*The request*: Reproduce the entries word for word, and omit any picture you find in them.

╭──

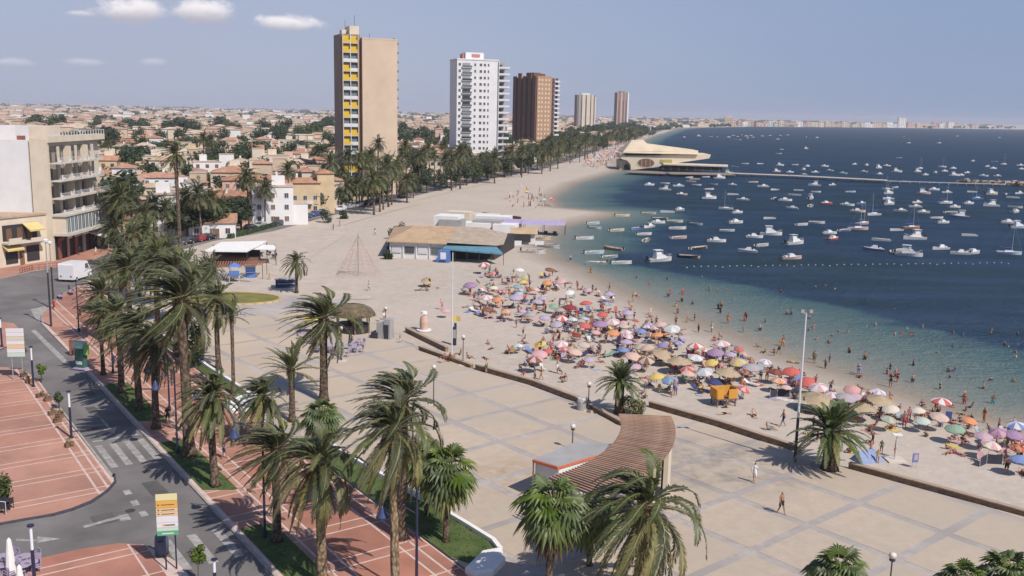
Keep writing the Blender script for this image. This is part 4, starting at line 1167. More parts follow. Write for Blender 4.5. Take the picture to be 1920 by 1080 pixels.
# --- the two distant towers
X0, Y0 = at(1097, 252, -.16)
T = empty('far_tower', (X0, Y0, -.16), R(10), 'short wide distant tower striped in cream and dark bays', 'tower'); HT = 30 + 36 / FPX * 1250
b = MB(); b.box(0, 8, 0, 26, 16, HT); b.build('main_block', M_BROWNS, T)
for xx, ww in ((-9.5, 3.0), (-3.6, 4.6), (3.2, 5.2), (8.8, 3.2)): lbox('facade_panel', T, M_CREAM if xx > -8 else M_GREY, xx, -.5, 0, ww, 1.0, HT + .6)
lbox('facade_panel', T, M_WHITE, 13.6, 6, 0, 1.6, 10, HT - 2)
lbox('roof_house', T, M_WHITE, 0, 8, HT, 12, 7, 2.6)
for i in range(14):
    for xx in (-6.6, -.1, 6.6): lbox('window', T, M_GLASS, xx, -.02, 3 + i * 3.2, 1.5, .1, 1.6)
X0, Y0 = at(1166, 250, -.16)
T = empty('far_tower', (X0, Y0, -.16), R(12), 'slim distant brown tower standing alone where the coast curves away', 'tower'); HT = 30 + 44 / FPX * 1330
b = MB(); b.box(0, 8, 0, 19, 14, HT); b.build('main_block', mat('far_brown', (.27, .2, .18), .9), T)
for xx, ww in ((-8.9, 1.2), (-2.6, 2.6), (2.8, 1.0), (8.3, 2.2)): lbox('facade_panel', T, M_PINK if xx < 8 else M_WHITE, xx, .8, 0, ww, .8, HT)
for i in range(15):
    for xx in (-6, .6, 5.2): lbox('window', T, M_GLASS, xx, .98, 3 + i * 3.2, 1.5, .1, 1.6)
lbox('roof_house', T, M_BROWNS, 0, 8, HT, 8, 7, 2)

# --- balconied apartment block at the left with its blank white side wall
BX, BY, BH = -85.0, 176.0, 22.0
T = empty('apartment_block', (BX, BY, 0), 0, 'five-storey cream block with stacked balconies and a huge blank white side wall', 'building')
b = MB(); b.box(-21.8, 12, 0, 41.4, 23.6, BH - .6); b.build('main_block', M_CREAM, T)
b = MB(); b.box(-23.5, -.1, 0, 40, .5, BH + .1); b.build('blank_wall', M_WHITE, T)
b = MB(); b.box(-1.6, .1, 0, 3.2, .7, BH + .4); b.build('corner_pier', M_CREAM, T)
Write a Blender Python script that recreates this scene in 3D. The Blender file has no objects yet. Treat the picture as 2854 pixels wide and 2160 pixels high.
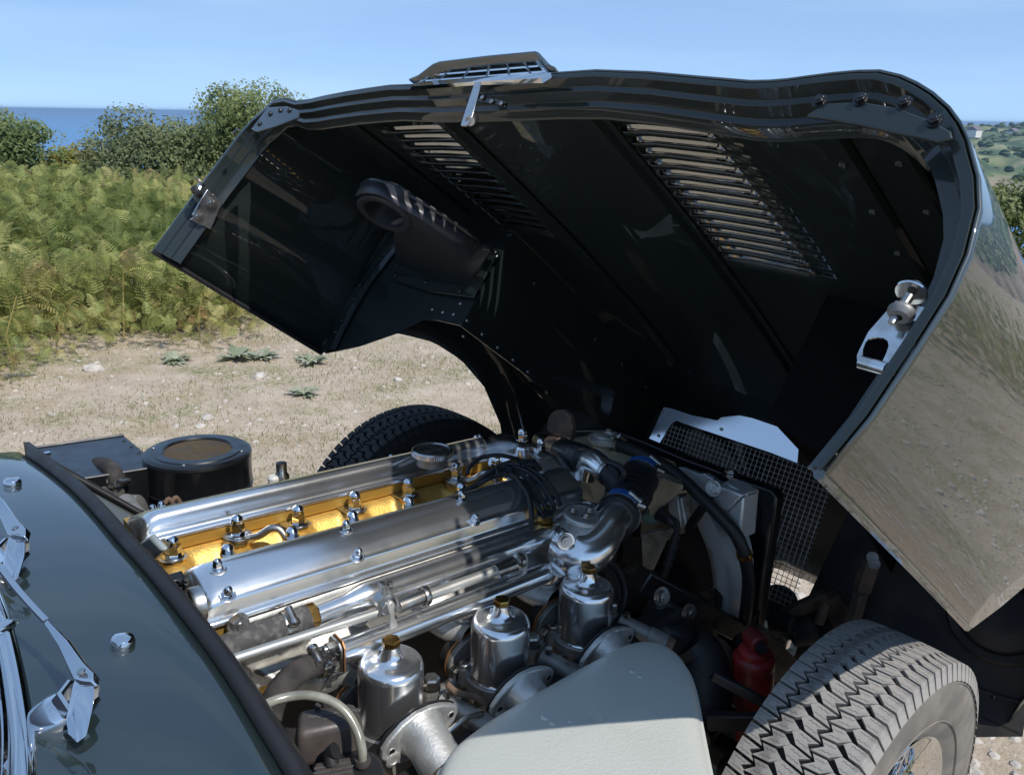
import bpy, math, random
import numpy as np
from mathutils import Vector, Matrix, Quaternion, noise
R_ = math.radians
random.seed(7); rng = np.random.default_rng(11)
scene = bpy.context.scene
COL = scene.collection

# ------------------------------------------------------------------ frames
# car frame: x forward, y to the car's left, z up, origin under the front axle.
# The car stands nose-down on a slope, so its frame is tilted against the true vertical.
UP = Vector((-0.071, -0.029, 0.997)).normalized()          # true vertical seen in the car frame
WX = (Vector((1, 0, 0)) - UP * UP.x).normalized()
WY = UP.cross(WX)
T = Matrix((WX, WY, UP)).to_4x4()                          # car -> world
FPX, IW, IH = 2145.0, 2854.0, 2160.0
CAMX = Vector((4050 - IW / 2, 618 - IH / 2, FPX)).normalized()
_y = Vector((-509 - IW / 2, 382 - IH / 2, FPX)).normalized()
CAMY = (_y - CAMX * _y.dot(CAMX)).normalized()
CAMZ = CAMX.cross(CAMY)
RC = Matrix((CAMX, CAMY, CAMZ))                            # optical axes -> car
CAMPOS = Vector((-1.118, -1.045, 1.30))                    # eye of the camera in the car frame

# ------------------------------------------------------------------ camera
cam = bpy.data.cameras.new('camera')
cam.sensor_fit = 'HORIZONTAL'; cam.sensor_width = 36.0
cam.lens = 36.0 * FPX / IW
cam.clip_start = 0.02; cam.clip_end = 200000.0
cam_obj = bpy.data.objects.new('camera', cam)
COL.objects.link(cam_obj)
_r = RC @ Vector((1, 0, 0)); _u = RC @ Vector((0, -1, 0)); _f = RC @ Vector((0, 0, 1))
_m = Matrix((_r, _u, -_f)).transposed().to_4x4(); _m.translation = CAMPOS
cam_obj.matrix_world = T @ _m
scene.camera = cam_obj

# ------------------------------------------------------------------ sky, sun, exposure
SUN_CAR = Vector((0.035, -0.63, 0.776)).normalized()
SUN_W = (T.to_3x3() @ SUN_CAR).normalized()
sun_el = math.asin(SUN_W.z); sun_az = math.atan2(SUN_W.x, SUN_W.y)
world = bpy.data.worlds.new('World'); scene.world = world
world.use_nodes = True
wn = world.node_tree.nodes; wl = world.node_tree.links
wn.clear()
sky = wn.new('ShaderNodeTexSky'); sky.sky_type = 'NISHITA'; sky.sun_disc = False
sky.sun_elevation = sun_el; sky.sun_rotation = sun_az
sky.altitude = 3000; sky.air_density = 0.5; sky.dust_density = 0.0; sky.ozone_density = 4.0
bg = wn.new('ShaderNodeBackground'); bg.inputs['Strength'].default_value = 0.15
wo = wn.new('ShaderNodeOutputWorld')
sgm = wn.new('ShaderNodeGamma'); sgm.inputs[1].default_value = 0.3       # evens out the bright horizon
stn = wn.new('ShaderNodeMix'); stn.data_type = 'RGBA'; stn.blend_type = 'MULTIPLY'; stn.inputs[0].default_value = 1; stn.inputs[7].default_value = (1.62, 2.22, 2.97, 1)
wl.new(sky.outputs[0], sgm.inputs[0]); wl.new(sgm.outputs[0], stn.inputs[6])
wtc = wn.new('ShaderNodeTexCoord'); wmp = wn.new('ShaderNodeMapping'); wmp.inputs['Scale'].default_value = (1.2, 1.2, 9.0)      # thin high cloud
wnz = wn.new('ShaderNodeTexNoise'); wnz.inputs['Scale'].default_value = 2.2; wnz.inputs['Detail'].default_value = 5
wmr = wn.new('ShaderNodeMapRange'); wmr.inputs[1].default_value = .42; wmr.inputs[2].default_value = .78; wmr.inputs[3].default_value = 0; wmr.inputs[4].default_value = .22
wcl = wn.new('ShaderNodeMix'); wcl.data_type = 'RGBA'; wcl.inputs[7].default_value = (4.2, 5.2, 6.2, 1)
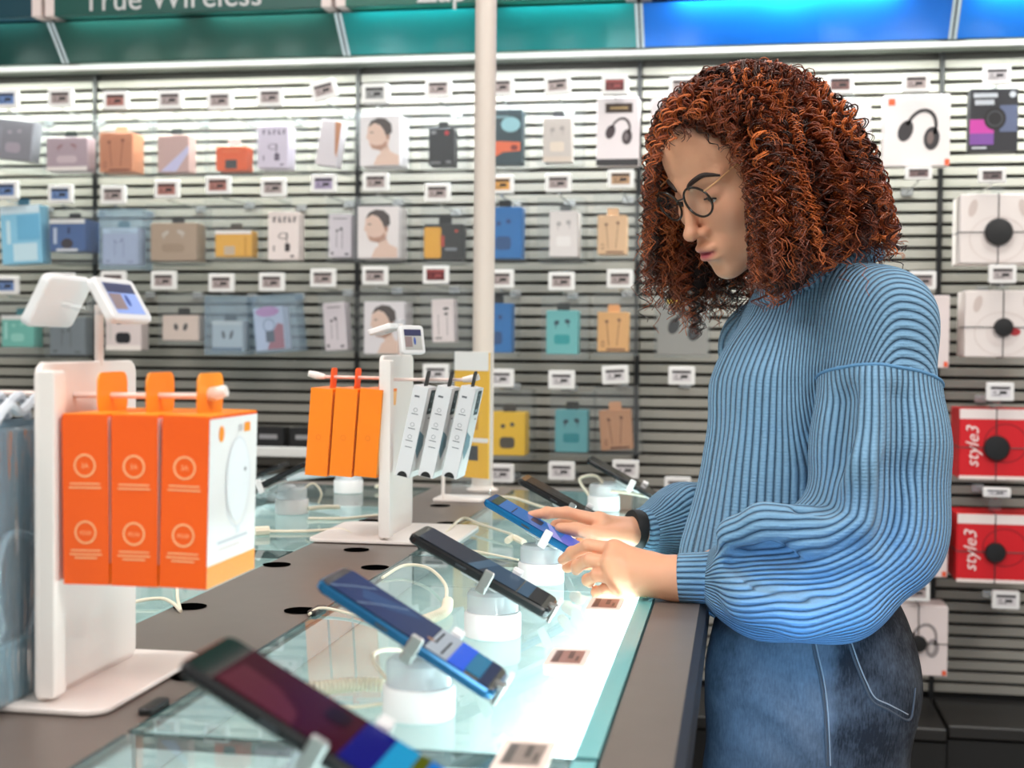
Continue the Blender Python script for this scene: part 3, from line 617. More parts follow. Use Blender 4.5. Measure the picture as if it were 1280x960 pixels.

╰──

*Problem solution*:
Keep writing the Blender script for this image. This is part 4, starting at line 1167. More parts follow. Write for Blender 4.5. Take the picture to be 1920 by 1080 pixels.
# --- the two distant towers
X0, Y0 = at(1097, 252, -.16)
T = empty('far_tower', (X0, Y0, -.16), R(10), 'short wide distant tower striped in cream and dark bays', 'tower'); HT = 30 + 36 / FPX * 1250
b = MB(); b.box(0, 8, 0, 26, 16, HT); b.build('main_block', M_BROWNS, T)
for xx, ww in ((-9.5, 3.0), (-3.6, 4.6), (3.2, 5.2), (8.8, 3.2)): lbox('facade_panel', T, M_CREAM if xx > -8 else M_GREY, xx, -.5, 0, ww, 1.0, HT + .6)
lbox('facade_panel', T, M_WHITE, 13.6, 6, 0, 1.6, 10, HT - 2)
lbox('roof_house', T, M_WHITE, 0, 8, HT, 12, 7, 2.6)
for i in range(14):
    for xx in (-6.6, -.1, 6.6): lbox('window', T, M_GLASS, xx, -.02, 3 + i * 3.2, 1.5, .1, 1.6)
X0, Y0 = at(1166, 250, -.16)
T = empty('far_tower', (X0, Y0, -.16), R(12), 'slim distant brown tower standing alone where the coast curves away', 'tower'); HT = 30 + 44 / FPX * 1330
b = MB(); b.box(0, 8, 0, 19, 14, HT); b.build('main_block', mat('far_brown', (.27, .2, .18), .9), T)
for xx, ww in ((-8.9, 1.2), (-2.6, 2.6), (2.8, 1.0), (8.3, 2.2)): lbox('facade_panel', T, M_PINK if xx < 8 else M_WHITE, xx, .8, 0, ww, .8, HT)
for i in range(15):
    for xx in (-6, .6, 5.2): lbox('window', T, M_GLASS, xx, .98, 3 + i * 3.2, 1.5, .1, 1.6)
lbox('roof_house', T, M_BROWNS, 0, 8, HT, 8, 7, 2)

# --- balconied apartment block at the left with its blank white side wall
BX, BY, BH = -85.0, 176.0, 22.0
T = empty('apartment_block', (BX, BY, 0), 0, 'five-storey cream block with stacked balconies and a huge blank white side wall', 'building')
b = MB(); b.box(-21.8, 12, 0, 41.4, 23.6, BH - .6); b.build('main_block', M_CREAM, T)
b = MB(); b.box(-23.5, -.1, 0, 40, .5, BH + .1); b.build('blank_wall', M_WHITE, T)
b = MB(); b.box(-1.6, .1, 0, 3.2, .7, BH + .4); b.build('corner_pier', M_CREAM, T)
Write a Blender Python script that recreates this scene in 3D. The Blender file has no objects yet. Treat the picture as 2854 pixels wide and 2160 pixels high.
import bpy, math, random
import numpy as np
from mathutils import Vector, Matrix, Quaternion, noise
R_ = math.radians
random.seed(7); rng = np.random.default_rng(11)
scene = bpy.context.scene
COL = scene.collection

# ------------------------------------------------------------------ frames
# car frame: x forward, y to the car's left, z up, origin under the front axle.
# The car stands nose-down on a slope, so its frame is tilted against the true vertical.
UP = Vector((-0.071, -0.029, 0.997)).normalized()          # true vertical seen in the car frame
WX = (Vector((1, 0, 0)) - UP * UP.x).normalized()
WY = UP.cross(WX)
T = Matrix((WX, WY, UP)).to_4x4()                          # car -> world
FPX, IW, IH = 2145.0, 2854.0, 2160.0
CAMX = Vector((4050 - IW / 2, 618 - IH / 2, FPX)).normalized()
_y = Vector((-509 - IW / 2, 382 - IH / 2, FPX)).normalized()
CAMY = (_y - CAMX * _y.dot(CAMX)).normalized()
CAMZ = CAMX.cross(CAMY)
RC = Matrix((CAMX, CAMY, CAMZ))                            # optical axes -> car
CAMPOS = Vector((-1.118, -1.045, 1.30))                    # eye of the camera in the car frame

# ------------------------------------------------------------------ camera
cam = bpy.data.cameras.new('camera')
cam.sensor_fit = 'HORIZONTAL'; cam.sensor_width = 36.0
cam.lens = 36.0 * FPX / IW
cam.clip_start = 0.02; cam.clip_end = 200000.0
cam_obj = bpy.data.objects.new('camera', cam)
COL.objects.link(cam_obj)
_r = RC @ Vector((1, 0, 0)); _u = RC @ Vector((0, -1, 0)); _f = RC @ Vector((0, 0, 1))
_m = Matrix((_r, _u, -_f)).transposed().to_4x4(); _m.translation = CAMPOS
cam_obj.matrix_world = T @ _m
scene.camera = cam_obj

# ------------------------------------------------------------------ sky, sun, exposure
SUN_CAR = Vector((0.035, -0.63, 0.776)).normalized()
SUN_W = (T.to_3x3() @ SUN_CAR).normalized()
sun_el = math.asin(SUN_W.z); sun_az = math.atan2(SUN_W.x, SUN_W.y)
world = bpy.data.worlds.new('World'); scene.world = world
world.use_nodes = True
wn = world.node_tree.nodes; wl = world.node_tree.links
wn.clear()
sky = wn.new('ShaderNodeTexSky'); sky.sky_type = 'NISHITA'; sky.sun_disc = False
sky.sun_elevation = sun_el; sky.sun_rotation = sun_az
sky.altitude = 3000; sky.air_density = 0.5; sky.dust_density = 0.0; sky.ozone_density = 4.0
bg = wn.new('ShaderNodeBackground'); bg.inputs['Strength'].default_value = 0.15
wo = wn.new('ShaderNodeOutputWorld')
sgm = wn.new('ShaderNodeGamma'); sgm.inputs[1].default_value = 0.3       # evens out the bright horizon
stn = wn.new('ShaderNodeMix'); stn.data_type = 'RGBA'; stn.blend_type = 'MULTIPLY'; stn.inputs[0].default_value = 1; stn.inputs[7].default_value = (1.62, 2.22, 2.97, 1)
wl.new(sky.outputs[0], sgm.inputs[0]); wl.new(sgm.outputs[0], stn.inputs[6])
wtc = wn.new('ShaderNodeTexCoord'); wmp = wn.new('ShaderNodeMapping'); wmp.inputs['Scale'].default_value = (1.2, 1.2, 9.0)      # thin high cloud
wnz = wn.new('ShaderNodeTexNoise'); wnz.inputs['Scale'].default_value = 2.2; wnz.inputs['Detail'].default_value = 5
wmr = wn.new('ShaderNodeMapRange'); wmr.inputs[1].default_value = .42; wmr.inputs[2].default_value = .78; wmr.inputs[3].default_value = 0; wmr.inputs[4].default_value = .22
wcl = wn.new('ShaderNodeMix'); wcl.data_type = 'RGBA'; wcl.inputs[7].default_value = (4.2, 5.2, 6.2, 1)
Continue the Blender Python script for this scene: part 3, from line 617. More parts follow. Use Blender 4.5. Measure the picture as if it were 1280x960 pixels.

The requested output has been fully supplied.